◆ Set exercise: Write the data out again exactly, dropping any images it holds.

(Scene modeling code data)
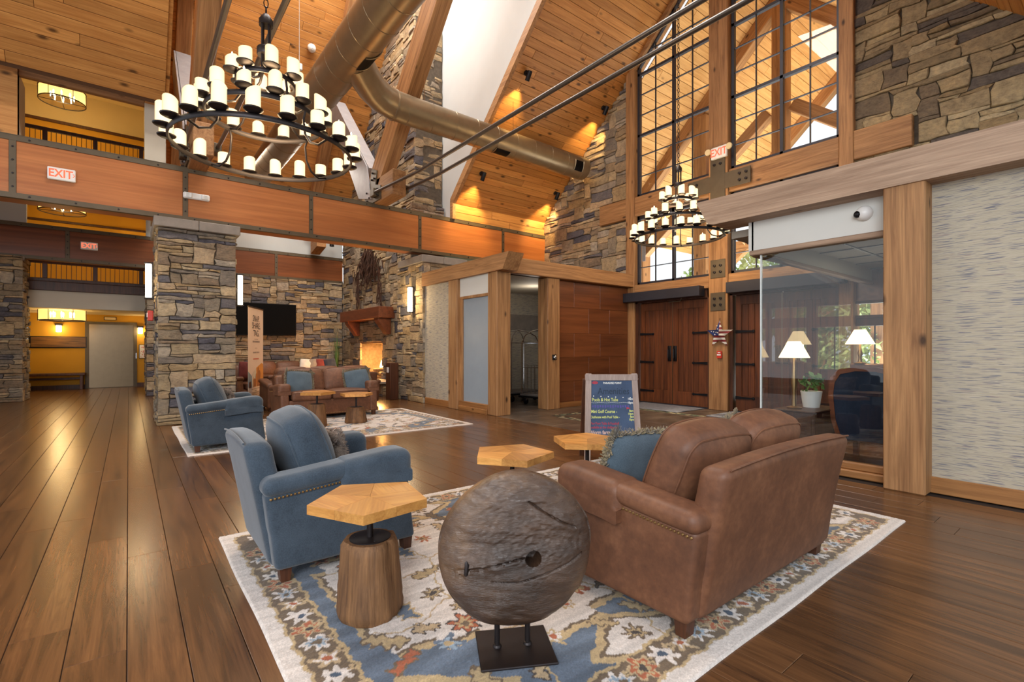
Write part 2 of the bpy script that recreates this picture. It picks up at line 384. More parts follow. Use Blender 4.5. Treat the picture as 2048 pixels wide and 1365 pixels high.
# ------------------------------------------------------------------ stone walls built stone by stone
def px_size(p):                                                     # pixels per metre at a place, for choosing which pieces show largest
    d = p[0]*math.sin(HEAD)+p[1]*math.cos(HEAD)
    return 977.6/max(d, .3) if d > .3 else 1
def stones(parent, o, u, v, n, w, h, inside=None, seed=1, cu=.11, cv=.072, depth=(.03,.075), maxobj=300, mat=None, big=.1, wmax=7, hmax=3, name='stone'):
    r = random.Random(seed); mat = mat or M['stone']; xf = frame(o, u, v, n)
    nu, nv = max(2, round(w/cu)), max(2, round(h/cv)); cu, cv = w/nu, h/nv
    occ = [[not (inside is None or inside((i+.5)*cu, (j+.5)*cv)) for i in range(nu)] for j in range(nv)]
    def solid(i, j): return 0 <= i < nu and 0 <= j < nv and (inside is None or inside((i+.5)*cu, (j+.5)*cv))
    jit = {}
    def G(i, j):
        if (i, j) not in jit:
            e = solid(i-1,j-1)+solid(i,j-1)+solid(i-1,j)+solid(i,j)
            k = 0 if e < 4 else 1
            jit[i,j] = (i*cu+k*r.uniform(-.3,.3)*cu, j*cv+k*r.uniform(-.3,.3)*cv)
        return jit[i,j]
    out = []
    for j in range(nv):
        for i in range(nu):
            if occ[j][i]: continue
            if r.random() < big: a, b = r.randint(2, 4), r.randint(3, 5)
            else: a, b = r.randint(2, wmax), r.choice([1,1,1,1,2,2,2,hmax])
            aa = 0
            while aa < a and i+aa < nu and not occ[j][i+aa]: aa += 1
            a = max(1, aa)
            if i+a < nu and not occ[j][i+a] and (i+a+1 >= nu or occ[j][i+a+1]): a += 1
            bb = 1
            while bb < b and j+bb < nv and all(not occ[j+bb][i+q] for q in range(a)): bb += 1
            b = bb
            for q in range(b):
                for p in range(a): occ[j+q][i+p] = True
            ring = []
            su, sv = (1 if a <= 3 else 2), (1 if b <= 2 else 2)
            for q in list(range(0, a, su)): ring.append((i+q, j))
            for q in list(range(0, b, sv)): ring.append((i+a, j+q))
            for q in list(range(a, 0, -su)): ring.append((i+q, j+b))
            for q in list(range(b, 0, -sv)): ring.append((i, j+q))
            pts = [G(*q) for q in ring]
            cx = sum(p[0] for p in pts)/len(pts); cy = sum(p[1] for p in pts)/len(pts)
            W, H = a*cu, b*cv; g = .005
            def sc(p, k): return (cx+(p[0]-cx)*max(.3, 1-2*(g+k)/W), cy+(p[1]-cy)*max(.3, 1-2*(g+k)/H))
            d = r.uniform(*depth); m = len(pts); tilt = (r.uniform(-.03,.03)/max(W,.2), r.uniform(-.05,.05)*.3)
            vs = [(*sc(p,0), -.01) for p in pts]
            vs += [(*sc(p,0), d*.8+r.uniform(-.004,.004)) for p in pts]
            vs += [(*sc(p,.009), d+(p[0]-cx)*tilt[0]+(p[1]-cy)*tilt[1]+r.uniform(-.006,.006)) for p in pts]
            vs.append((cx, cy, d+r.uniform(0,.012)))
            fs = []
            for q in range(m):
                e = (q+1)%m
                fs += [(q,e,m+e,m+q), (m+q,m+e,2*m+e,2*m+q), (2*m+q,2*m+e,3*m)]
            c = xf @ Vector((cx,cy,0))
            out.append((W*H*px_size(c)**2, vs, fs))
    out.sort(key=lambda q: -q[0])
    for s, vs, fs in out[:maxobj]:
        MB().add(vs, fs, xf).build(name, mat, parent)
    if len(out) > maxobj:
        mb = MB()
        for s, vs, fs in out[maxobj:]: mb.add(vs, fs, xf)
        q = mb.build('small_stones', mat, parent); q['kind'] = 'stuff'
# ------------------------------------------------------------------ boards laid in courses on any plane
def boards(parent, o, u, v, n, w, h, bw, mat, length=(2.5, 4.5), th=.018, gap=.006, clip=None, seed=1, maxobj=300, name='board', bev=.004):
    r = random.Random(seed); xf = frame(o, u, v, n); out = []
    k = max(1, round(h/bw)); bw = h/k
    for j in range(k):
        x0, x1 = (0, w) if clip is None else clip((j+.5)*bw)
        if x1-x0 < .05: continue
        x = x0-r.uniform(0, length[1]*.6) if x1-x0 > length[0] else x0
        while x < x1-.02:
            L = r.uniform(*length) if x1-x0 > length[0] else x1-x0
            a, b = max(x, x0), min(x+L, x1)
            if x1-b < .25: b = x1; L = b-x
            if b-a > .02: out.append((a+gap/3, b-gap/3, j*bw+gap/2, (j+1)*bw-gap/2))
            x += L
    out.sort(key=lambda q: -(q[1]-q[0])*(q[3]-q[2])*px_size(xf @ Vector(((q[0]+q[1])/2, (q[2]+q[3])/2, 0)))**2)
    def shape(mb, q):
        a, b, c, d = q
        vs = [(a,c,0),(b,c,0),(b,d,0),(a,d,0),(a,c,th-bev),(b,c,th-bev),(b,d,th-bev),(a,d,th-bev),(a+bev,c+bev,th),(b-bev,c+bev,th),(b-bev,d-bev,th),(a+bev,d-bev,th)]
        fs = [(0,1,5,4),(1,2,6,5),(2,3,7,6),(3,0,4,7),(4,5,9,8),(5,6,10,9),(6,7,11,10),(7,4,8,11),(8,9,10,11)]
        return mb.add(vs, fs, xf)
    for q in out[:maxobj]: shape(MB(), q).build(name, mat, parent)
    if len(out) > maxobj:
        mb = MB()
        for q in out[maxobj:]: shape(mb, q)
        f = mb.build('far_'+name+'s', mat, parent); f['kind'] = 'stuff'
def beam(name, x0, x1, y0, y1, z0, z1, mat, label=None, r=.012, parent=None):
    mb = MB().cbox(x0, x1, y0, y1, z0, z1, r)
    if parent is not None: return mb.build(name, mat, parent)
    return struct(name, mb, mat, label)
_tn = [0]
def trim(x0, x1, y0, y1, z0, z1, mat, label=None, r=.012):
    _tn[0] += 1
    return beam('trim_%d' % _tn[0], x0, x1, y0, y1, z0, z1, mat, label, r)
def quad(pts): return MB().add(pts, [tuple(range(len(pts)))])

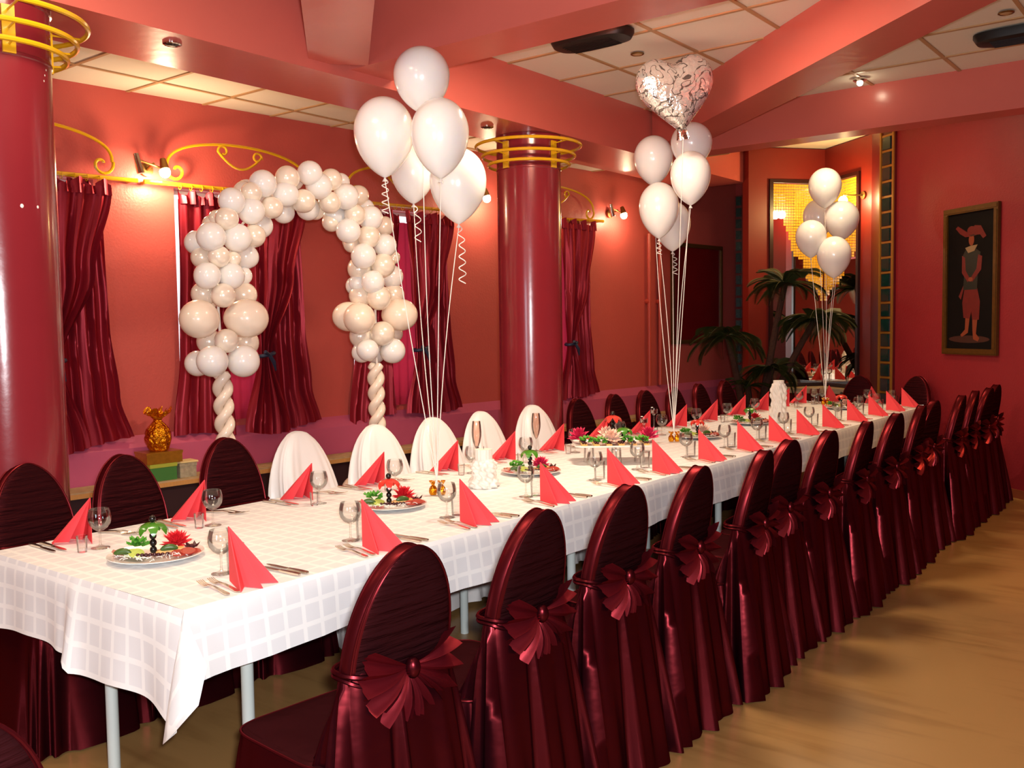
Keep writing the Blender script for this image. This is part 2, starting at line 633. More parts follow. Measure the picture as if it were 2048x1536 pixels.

◆ Final result:
Write part 2 of the bpy script that recreates this picture. It picks up at line 384. More parts follow. Use Blender 4.5. Treat the picture as 2048 pixels wide and 1365 pixels high.
# ------------------------------------------------------------------ stone walls built stone by stone
def px_size(p):                                                     # pixels per metre at a place, for choosing which pieces show largest
    d = p[0]*math.sin(HEAD)+p[1]*math.cos(HEAD)
    return 977.6/max(d, .3) if d > .3 else 1
def stones(parent, o, u, v, n, w, h, inside=None, seed=1, cu=.11, cv=.072, depth=(.03,.075), maxobj=300, mat=None, big=.1, wmax=7, hmax=3, name='stone'):
    r = random.Random(seed); mat = mat or M['stone']; xf = frame(o, u, v, n)
    nu, nv = max(2, round(w/cu)), max(2, round(h/cv)); cu, cv = w/nu, h/nv
    occ = [[not (inside is None or inside((i+.5)*cu, (j+.5)*cv)) for i in range(nu)] for j in range(nv)]
    def solid(i, j): return 0 <= i < nu and 0 <= j < nv and (inside is None or inside((i+.5)*cu, (j+.5)*cv))
    jit = {}
    def G(i, j):
        if (i, j) not in jit:
            e = solid(i-1,j-1)+solid(i,j-1)+solid(i-1,j)+solid(i,j)
            k = 0 if e < 4 else 1
            jit[i,j] = (i*cu+k*r.uniform(-.3,.3)*cu, j*cv+k*r.uniform(-.3,.3)*cv)
        return jit[i,j]
    out = []
    for j in range(nv):
        for i in range(nu):
            if occ[j][i]: continue
            if r.random() < big: a, b = r.randint(2, 4), r.randint(3, 5)
            else: a, b = r.randint(2, wmax), r.choice([1,1,1,1,2,2,2,hmax])
            aa = 0
            while aa < a and i+aa < nu and not occ[j][i+aa]: aa += 1
            a = max(1, aa)
            if i+a < nu and not occ[j][i+a] and (i+a+1 >= nu or occ[j][i+a+1]): a += 1
            bb = 1
            while bb < b and j+bb < nv and all(not occ[j+bb][i+q] for q in range(a)): bb += 1
            b = bb
            for q in range(b):
                for p in range(a): occ[j+q][i+p] = True
            ring = []
            su, sv = (1 if a <= 3 else 2), (1 if b <= 2 else 2)
            for q in list(range(0, a, su)): ring.append((i+q, j))
            for q in list(range(0, b, sv)): ring.append((i+a, j+q))
            for q in list(range(a, 0, -su)): ring.append((i+q, j+b))
            for q in list(range(b, 0, -sv)): ring.append((i, j+q))
            pts = [G(*q) for q in ring]
            cx = sum(p[0] for p in pts)/len(pts); cy = sum(p[1] for p in pts)/len(pts)
            W, H = a*cu, b*cv; g = .005
            def sc(p, k): return (cx+(p[0]-cx)*max(.3, 1-2*(g+k)/W), cy+(p[1]-cy)*max(.3, 1-2*(g+k)/H))
            d = r.uniform(*depth); m = len(pts); tilt = (r.uniform(-.03,.03)/max(W,.2), r.uniform(-.05,.05)*.3)
            vs = [(*sc(p,0), -.01) for p in pts]
            vs += [(*sc(p,0), d*.8+r.uniform(-.004,.004)) for p in pts]
            vs += [(*sc(p,.009), d+(p[0]-cx)*tilt[0]+(p[1]-cy)*tilt[1]+r.uniform(-.006,.006)) for p in pts]
            vs.append((cx, cy, d+r.uniform(0,.012)))
            fs = []
            for q in range(m):
                e = (q+1)%m
                fs += [(q,e,m+e,m+q), (m+q,m+e,2*m+e,2*m+q), (2*m+q,2*m+e,3*m)]
            c = xf @ Vector((cx,cy,0))
            out.append((W*H*px_size(c)**2, vs, fs))
    out.sort(key=lambda q: -q[0])
    for s, vs, fs in out[:maxobj]:
        MB().add(vs, fs, xf).build(name, mat, parent)
    if len(out) > maxobj:
        mb = MB()
        for s, vs, fs in out[maxobj:]: mb.add(vs, fs, xf)
        q = mb.build('small_stones', mat, parent); q['kind'] = 'stuff'
# ------------------------------------------------------------------ boards laid in courses on any plane
def boards(parent, o, u, v, n, w, h, bw, mat, length=(2.5, 4.5), th=.018, gap=.006, clip=None, seed=1, maxobj=300, name='board', bev=.004):
    r = random.Random(seed); xf = frame(o, u, v, n); out = []
    k = max(1, round(h/bw)); bw = h/k
    for j in range(k):
        x0, x1 = (0, w) if clip is None else clip((j+.5)*bw)
        if x1-x0 < .05: continue
        x = x0-r.uniform(0, length[1]*.6) if x1-x0 > length[0] else x0
        while x < x1-.02:
            L = r.uniform(*length) if x1-x0 > length[0] else x1-x0
            a, b = max(x, x0), min(x+L, x1)
            if x1-b < .25: b = x1; L = b-x
            if b-a > .02: out.append((a+gap/3, b-gap/3, j*bw+gap/2, (j+1)*bw-gap/2))
            x += L
    out.sort(key=lambda q: -(q[1]-q[0])*(q[3]-q[2])*px_size(xf @ Vector(((q[0]+q[1])/2, (q[2]+q[3])/2, 0)))**2)
    def shape(mb, q):
        a, b, c, d = q
        vs = [(a,c,0),(b,c,0),(b,d,0),(a,d,0),(a,c,th-bev),(b,c,th-bev),(b,d,th-bev),(a,d,th-bev),(a+bev,c+bev,th),(b-bev,c+bev,th),(b-bev,d-bev,th),(a+bev,d-bev,th)]
        fs = [(0,1,5,4),(1,2,6,5),(2,3,7,6),(3,0,4,7),(4,5,9,8),(5,6,10,9),(6,7,11,10),(7,4,8,11),(8,9,10,11)]
        return mb.add(vs, fs, xf)
    for q in out[:maxobj]: shape(MB(), q).build(name, mat, parent)
    if len(out) > maxobj:
        mb = MB()
        for q in out[maxobj:]: shape(mb, q)
        f = mb.build('far_'+name+'s', mat, parent); f['kind'] = 'stuff'
def beam(name, x0, x1, y0, y1, z0, z1, mat, label=None, r=.012, parent=None):
    mb = MB().cbox(x0, x1, y0, y1, z0, z1, r)
    if parent is not None: return mb.build(name, mat, parent)
    return struct(name, mb, mat, label)
_tn = [0]
def trim(x0, x1, y0, y1, z0, z1, mat, label=None, r=.012):
    _tn[0] += 1
    return beam('trim_%d' % _tn[0], x0, x1, y0, y1, z0, z1, mat, label, r)
def quad(pts): return MB().add(pts, [tuple(range(len(pts)))])

Keep writing the Blender script for this image. This is part 2, starting at line 633. More parts follow. Measure the picture as if it were 2048x1536 pixels.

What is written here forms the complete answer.